Existing Buildings and the 10% Rule 1

[PEFLWI]

My question relates to the so called 10% rule in the IBC for Existing Buildings. Is the intent to allow alterations to a structure that increase in the wind or seismic loads by 10% without having to reinforce the structure? In my particular case the existing structure was built in the 1960s. Using the current version of the code the structure is significantly overstressed without any alterations. The alterations being considered would make it worse, but not by more than 10%. My view is that if a member is stressed to 160% of its capacity using the current codes, than the 10% rule does not apply. I have included the relevant section of the Existing Building Code for reference.

Except as permitted by Section 807.6, where the alteration increases design lateral loads, or where the alteration results in prohibited structural irregularity as defined in ASCE 7, or where the alteration decreases the capacity of any existing lateral load-carrying structural element, the structure of the altered building or structure shall be shown to meet the wind and seismic provisions of the Florida Building Code, Building. Reduced seismic forces shall be permitted.

Exception: Any existing lateral load-carrying structural element whose demand-capacity ratio with the alteration considered is not more than 10 percent greater than its demand-capacity ratio with the alteration ignored shall be permitted to remain unaltered.

 

[straub46]

...structural element whose demand-capacity ratio with the alteration considered is not more than 10 percent greater than its demand-capacity ratio with alteration ignored...

I've always treated this as you compare your stress ratios with the alteration considered vs not and see what the difference is. i.e. with the alteration it's at 1.65 and without it's at 1.60, then it would be ok to make the alteration without upgrading the whole system, since that's a 5% increase.

Note your comparisons need to be made with current wind speed pressures, etc, and needs to be compared to the original design. If there were previous alterations that didn't address the LFRS, then this alteration may be less than 10% of what's there now (after the previous alteration), but may push it over 10% of the original design.

Go Bucks!

 

[JLNJ]

1.65 is just 3.125% greater than 1.60.

 

[Rabbit12]

I'm with straub. I compare apples to apples (same code) and look at unity values.

As JLNJ points out 1.65 is 3.125% above 1.6 but I sure wouldn't go to 1.76 unity which is 10%. I'd max out at 1.7 so essentially treating the in-situ condition as at unity.

With today's codes the existing structure may not be below unity. However, it's a tough sell to tell a client his structure is wildly overstressed when it's been performing flawlessly for many many years.

 

[Skinnattittar]

I think straub46 has the correct interpretation of the code, but I would say if the system is significantly over stressed, it would be irresponsible to not address it in the planned addition/renovations.

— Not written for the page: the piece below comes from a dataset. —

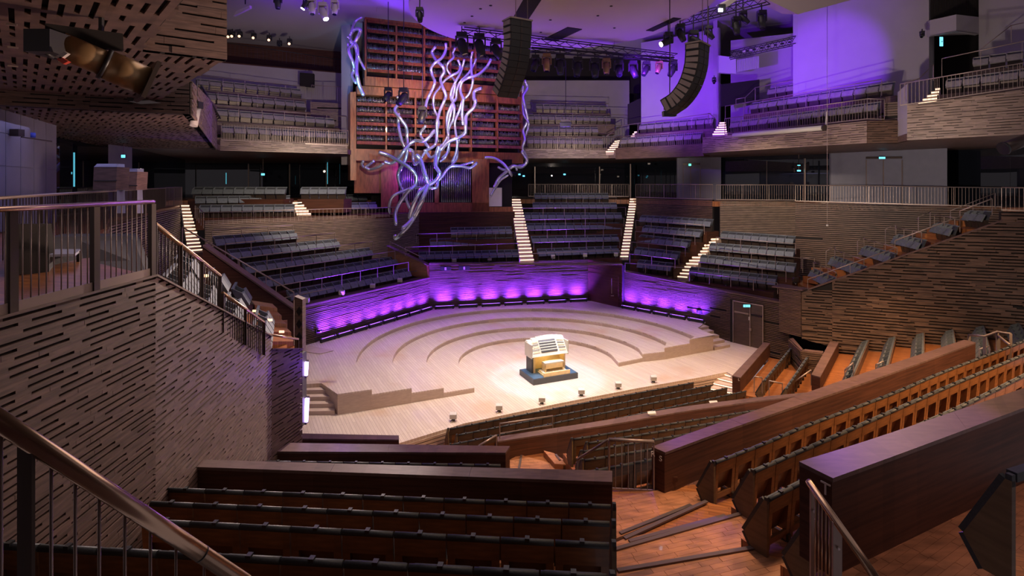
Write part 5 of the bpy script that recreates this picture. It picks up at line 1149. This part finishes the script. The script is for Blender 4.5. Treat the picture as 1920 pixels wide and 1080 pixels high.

If we were talking about a difference of minor percentages over capacity, then an in depth analysis of the structural elements (interior walls sheathed in gypsum do add some rigidity, dead loads, chimney stacks, etc...) and comparing it to the failure strength will usually prove the system at least safe during a storm event, but if you're over capacity by 60%, then something definitely should be done or what's the point of anything being designed sufficiently? Other than to say "hey, I did my part correctly, it was the other guy 50 years ago who didn't do their job, its not on me to fix their mistakes."

 

[StrucPEng]

A recent article in STRUCTURE Magazine on this with some code interpretation and examples.

https://www.structuremag.org/?p=17307

 

[PEFLWI]

StrucPEng:

The article you linked to if for the 5% overstress. Is there a similar article for the 10% for wind?

Thanks.

 

[Rabbit12]

It's the exact same concept. If you are making changes that increases stresses to a lateral force resisting element by more than 10% you need to analyze the affected members and make sure they are adequate.

I'd be quite leery of your 60% overstress. Are you sure you've sharpened your pencil and have the loads correct? Are all members sizes and geometry correct?

 

[WARose]

One thing I'd like to point out in this (at the risk of getting on a tangent) is: be careful how many time this 5-10% rule has been used. In other words, know what it was originally designed for (if you can). I say this as someone who has done a lot of industrial structures where 5 years after it was completed, a guy came along and added something and used a similar rule. Then 5-10 years later someone added more (not realizing what was done 5 years before).....and on it goes.....and then I show up and realize what has happened and modifications are needed. (Also in part because of the newer seismic standards.)

So it is just something to watch for. (In case this structure is industrial.)

 

[Rabbit12]

WARose is 100% correct. That 5%/10% practice is common in the industrial world.